HIFF Me With Your Best Shot

www.leichic.comPicking a movie to watch on Saturday night is usually an easy choice – chick flick or action pic? Or, which remake of a remake or prequel sequel will be the least sucky?

But choosing which film you’ll actually like from the more than 180 showing at the Hawai‘i International Film Festival means no trailers to judge, no favorite stars to follow, and no thumbs up/thumbs down to guide you.

So we asked Sarah Honda, former editor of the dearly-departed SMART Magazine and current HIFF Development Director to point us in the right direction.

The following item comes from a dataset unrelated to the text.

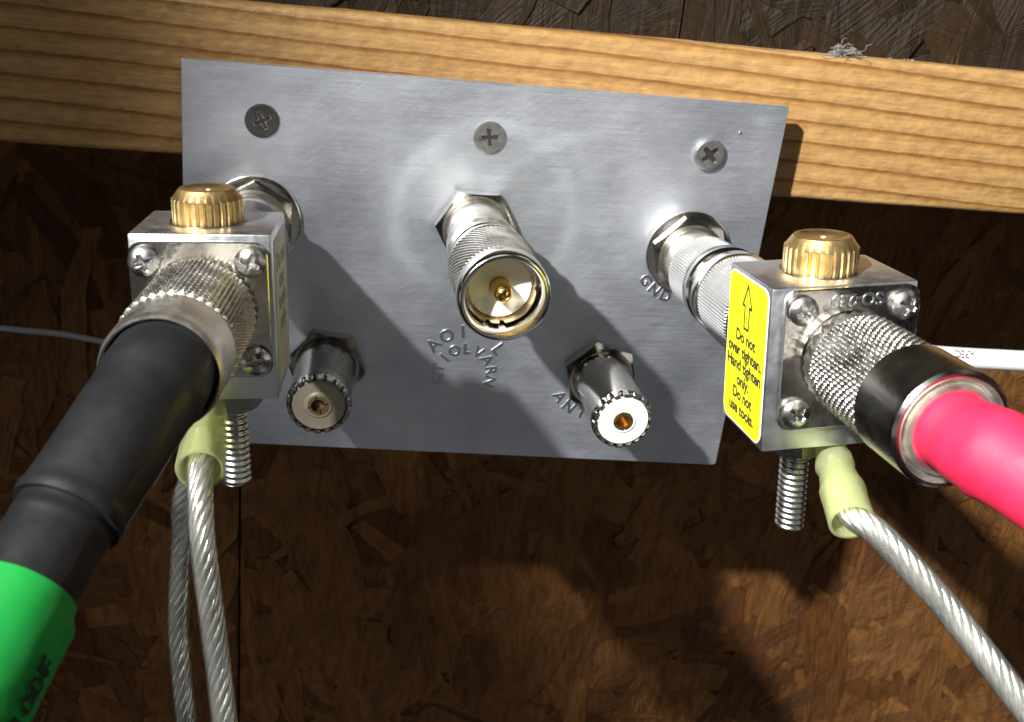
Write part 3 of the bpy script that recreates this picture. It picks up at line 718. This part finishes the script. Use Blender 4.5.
def ground_wire(label, A, B, path, R, ns, pitch, r0, r1, with_lug=None, clear=True, hand=1):
    root = empty('ground_wire', frame(B), label, 'ground wire')
    inv = Matrix.Translation(-B)
    P = resample(spline(path, 20), 0.7); T, F = frames(P)
    q = MB(); rs = R * math.sin(math.pi / ns) / (1 + math.sin(math.pi / ns)) * 1.12; Rc = R - rs
    for k in range(ns):
        hp = []; L = 0
        for i, p in enumerate(P):
            if i: L += (p - P[i - 1]).length
            th = hand * 2 * math.pi * L / pitch + 2 * math.pi * k / ns
            hp.append(p + (F[i][0] * math.cos(th) + F[i][1] * math.sin(th)) * Rc)
        def fil(L_, th_, rr, k=k): return rr * (1 + 0.07 * math.cos(5 * th_ + L_ * 0.9 + k))
        r = tube(hp, rs, 20, fn=fil); q.add(r.v, r.f)
    core = tube(P, Rc * 0.75, 8); q.add(core.v, core.f)
    q.xf(inv).build('twisted_strands', STRAND, root, sharp=70)
    if clear: tube(P, R + 0.18, 28, cap=False, lump=0.12).xf(inv).build('clear_jacket', CLEAR, root)
    if A is not None:
        s, M = sleeve_shape(A, B, r0, r1); s.xf(inv @ M).build('insulating_sleeve', SLEEVE, root, sharp=60)
    if with_lug:
        c, nrm = with_lug
        # flat tongue and ring
        d = (A - c); z = d.normalized(); lug = MB()
        fm = frame(c, z, nrm, z.cross(nrm))
        ring = lathe([(0, 2.7), (0, 4.6), (0.9, 4.6), (0.9, 2.7), (0, 2.7)], 36)
        lug.add(ring.v, ring.f)
        tg = rbox(3.8, d.length + 1.5, -0.85, -0.05, -2.0, 2.0, 0.2); lug.add(tg.v, tg.f)
        lug.xf(inv @ fm).build('ring_lug', STEEL, root, sharp=40)
    return root
# right wire
A = MR @ Vector((2.2, 9.6, -19.6)); Bm = at(852, 522, 199)
dirR = (Bm - A).normalized()
lugc = MR @ Vector((-4.2, 10.5, -23.2)); lugn = (MR.to_3x3() @ Vector((0, 0, 1))).normalized()
pw = [A + (Bm - A) * 0.6, at(848, 510, 201), at(876, 531, 198), at(910, 566, 196), at(959, 622, 194), at(1024, 706, 190), at(1090, 790, 187)]
ground_wire('thick bright twisted ground wire running down to the right from labelled block', A, Bm, pw, 2.4, 8, 21, 3.3, 4.2, (MR @ Vector((-4.2, 10.5, -18.6)), lugn))
# left wires
A = ML @ Vector((-1.2, 9.6, -19.2)); Bm = at(200, 470, 190)
lugn = (ML.to_3x3() @ Vector((0, 0, 1))).normalized()
pw = [A + (Bm - A) * 0.6, Bm - (Bm - A).normalized() * 1.0, at(202, 530, 187), at(210, 600, 188), at(219, 670, 190), at(229, 760, 191)]
ground_wire('twisted ground wire hanging straight down from sleeve beside the black cable', A, Bm, pw, 2.1, 8, 20, 3.3, 4.2, (ML @ Vector((2.4, 10.0, -18.0)), lugn))
pw = [ML @ Vector((-2.0, 14, -30)), at(185, 492, 228), at(182, 540, 236), at(178, 610, 240), at(180, 660, 241), at(191, 770, 242)]
ground_wire('thinner dim twisted wire hanging behind the other left ground wire', None, Vector(pw[0]), pw, 2.1, 7, 20, 3, 4)

# ------------------------------------------------------------------ PL-259 plugs and cables
def plug_and_cable(M, kind, label, path, group):
    root = empty('coaxial_cable', M, label, 'cable', group); inv = M.inverted()
    if kind == 'left':
        knurl(2.2, 23.0, 9.85, 38, a=0.7, edge=0.9, kind='diamond').build('coupling_ring', NICKEL_ROUGH, root, sharp=60)
        def flats(th, s, r, k):
            if k in (2, 3, 4): return min(r, 9.45 / math.cos((th % (math.pi / 4)) - math.pi / 8) * 1.0), s
            return r, s
        lathe([(23.0, 8), (23.0, 9.1), (23.6, 9.45), (32.5, 9.35), (33.5, 9.35), (34.4, 9.2), (34.9, 8.9), (34.6, 8.6), (31, 8.0)], 128, None).build('plug_body', NICKEL_ROUGH, root, sharp=30)
    else:
        knurl(5.0, 23.0, 9.75, 38, a=0.65, kind='diamond').build('coupling_ring', KNURL_GREY, root, sharp=60)
        lathe([(1.3, 8.4), (1.3, 9.2), (2.4, 9.4), (4.2, 9.2), (5.0, 8.8), (5.2, 8)], 96, lambda th, s, r, k: (r - (0.5 * (1 - tri(th * 26 / 6.2832)) if k in (1, 2) else 0), s)).build('toothed_collar', NICKEL_ROUGH, root, sharp=30)
        lathe([(23.0, 8), (23.0, 9.7), (23.3, 10.0), (34.2, 10.0), (35.4, 9.9), (36.0, 9.4), (35.9, 8.9)], 128).build('plug_body', DARK_NICKEL, root, sharp=30)
        lathe([(35.9, 9.0), (35.5, 8.9), (35.3, 8.2), (34.6, 8.0), (34.8, 7.7), (36.2, 7.5), (36.4, 7.0), (36.1, 6.4), (33, 6.2)], 128).build('inner_ring', NICKEL_ROUGH, root, sharp=40)
    P = resample(spline(path, 24), 0.5)
    return root, inv, P
# left: black heat-shrink then green tape
d0 = ML @ Vector((0, -30, 0)); d1 = ML @ Vector((0, -36, 0))
pL = [d0, d1, at(116, 441, 153), at(61, 526, 143), at(6, 620, 134), at(-45, 714, 127), at(-100, 820, 120), at(-150, 910, 116)]
rootL, invL, P = plug_and_cable(ML, 'left', 'thick black sleeved cable with green tape end, leaving the left block', pL, 'thick coaxial cables')
Ltot = sum((b - a).length for a, b in zip(P, P[1:]))
def sm(x, a, b): t = max(0, min(1, (x - a) / (b - a))); return t * t * (3 - 2 * t)
s_end, s_green = 33.5, 44.3
def rL(L):
    r = 8.0 + 0.25 * sm(L, 5, 9) - 0.35 * sm(L, 9, 12) - 0.022 * max(0, L - 5)
    r += 0.26 * math.exp(-((L - s_end + 1.2) / 1.1) ** 2); return r
outer = tube(sub(P, 0, s_end), rL, 72, lump=0.16); outer.xf(invL).build('black_sleeve', BLACK_TUBE, rootL, sharp=60)
tube(sub(P, s_end - 3, 80), lambda L: 6.6 + 0.15 * math.exp(-((L - 4.5) / 0.7) ** 2), 64, lump=0.14).xf(invL).build('inner_sleeve', BLACK_TUBE, rootL, sharp=60)
Pg = sub(P, s_green, Ltot)
# handwriting on the tape, wrapped round it
Tg, Fg = frames(P)
def on_tube(u, v, rad):                                               # u along the cable (mm), v round it (radians)
    L = 0
    for i, p in enumerate(P):
        if i: L += (p - P[i - 1]).length
        if L >= u: break
    n_, b_ = Fg[i]; return P[i] + (n_ * math.cos(v) + b_ * math.sin(v)) * rad
toC = (CP - P[140]).normalized(); n_, b_ = Fg[min(len(Fg) - 1, 130)]
vc = math.atan2(toC.dot(b_), toC.dot(n_))
side = (RIGHT - toC * RIGHT.dot(toC)).normalized(); sgn = 1 if (n_ * -math.sin(vc) + b_ * math.cos(vc)).dot(side) > 0 else -1
def flag(L, th, rr):
    a = (th - (vc + sgn * 1.45)) % (2 * math.pi); a = min(a, 2 * math.pi - a)
    return rr + 1.1 * sm(L, 0.5, 3.0) * math.exp(-(a / 0.40) ** 2)
gm = tube(Pg, 6.95, 96, lump=0.12, fn=flag).xf(invL).build('green_tape', GREEN, rootL, sharp=60)

wr = glyph_mesh('100F', 4.6, 0.02, align='LEFT', bold=0.16)
wm = MB(); wv = []
for v in wr.v:
    wv.append(on_tube(s_green + 16.5 - v.x, vc + sgn * (1.05 - (v.z - 1.6) / 7.2), 7.45 + 0.35 - v.y * 0.1))
wm.add(wv, wr.f); wm.xf(invL).build('marker_writing', INK_GREEN, gm)

# right: pink
d0 = MR @ Vector((0, -30, 0)); d1 = MR @ Vector((0, -38, 0))
pR = [d0, d1, at(994, 455, 161), at(1042, 483, 156), at(1110, 524, 152), at(1190, 572, 148)]
rootR, invR, P2 = plug_and_cable(MR, 'right', 'bright pink sleeved cable in a dark chrome plug, leaving the labelled block', pR, 'thick coaxial cables')
tube(P2, lambda L: 6.35 + 0.5 * sm(L, 8, 13) + 0.30 * math.exp(-((L - 16) / 1.6) ** 2) + 0.7 * sm(L, 19, 32), 80, lump=0.14).xf(invR).build('pink_sleeve', PINK, rootR, sharp=60)

# ------------------------------------------------------------------ thin cables behind
pc = [at(700, 340, 352), at(850, 349, 352), at(950, 357, 352), at(1024, 361, 352), at(1150, 368, 352), at(1300, 374, 352)]
cr_ = empty('white_cable', frame(pc[0]), 'white round cable with small grey print running behind the labelled block', 'cable')
inv = Matrix.Translation(-pc[0])
wc = resample(spline(pc, 12), 2.0)
tube(wc, 3.3, 32).xf(inv).build('jacket', WHITE_PVC, cr_)
q = glyph_mesh('APEC', 3.0, 0.02, bold=0.08)
cpt = at(961, 353.5, 349); dirc = (pc[3] - pc[2]).normalized(); toc = (CP - cpt).normalized(); up = dirc.cross(-toc).normalized()
if up.dot(DOWN) > 0: up = -up
up = (up - dirc * up.dot(dirc)).normalized()
nrm = dirc.cross(up); nrm = nrm if nrm.dot(toc) > 0 else -nrm
ctr = at(961, 357.5, 352)
fl_ = []
for v in q.v:
    a = -(v.z - 1.0) / 2.75 + 0.35; fl_.append(ctr - dirc * v.x * 0.9 * 1.0 + (nrm * math.cos(a) + up * math.sin(a)) * 3.40)
q.v = fl_; q.xf(inv).build('cable_print', GREY_INK, cr_)
pg = [at(-90, 316, 330), at(0, 328, 330), at(60, 334, 330), at(110, 343, 330), at(160, 352, 331), at(230, 372, 334)]
tag(tube(resample(spline(pg, 12), 2.0), 0.95, 16).build('thin_cable', GREY_PVC), 'thin dark grey cable in the shade, left of the black sleeved cable', 'cable')
bpy.context.view_layer.update()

Here, her picks for what to see, and who to take along – whether it’s your tree hugger pal or your baby daddy.

Must-see: The People I’ve Slept With
Angela has sex, lots of it, and must figure out who's the father-to-be when she discovers she's pregnant. With her gay best friend by her side, she embarks on a sexual journey of self-discovery.
See with: The Samantha in your gang.

Must-see: Dance, Subaru!
Save the Last Dance meets Honey meets Flashdance in the bittersweet story of Subaru, a determined ballet dancer who embarks on fulfilling her dream of entering an elite dance company.
See with: Your old ballet BFF, who’s still a sucker for dance sequences.

Must-see: No Impact Man: The Documentary
One man's journey to eliminate his carbon footprint for a whole year with a wife and child in tow. It’s a difficult, funny, and inspirational transition to a material-less lifestyle.
See with: Your co-worker that recycles, composts and polices your non-organic, non-local purchases.

Must-see: Objectified
A feature-length documentary about our complex relationship with manufactured objects. Through conversations with influential designers, the film examines the creative process behind everything from potato peelers to luxury cars, and how they affect our lives. From the director of Helvetica, a cult favorite of design geeks.
See with: Your artsy friend with his own line of graphic tees.

Must-see: Yang Yang
The story of a French-Chinese girl living in Taipei, who has never met her French father and can’t relate with that half of her ethnicity. When Yang Yang becomes a budding actress, and accepts the role of a Eurasian girl, she encounters art imitating life, making her examine her own mixed identity.  
See with: Your friends who can relate to the hapa experience.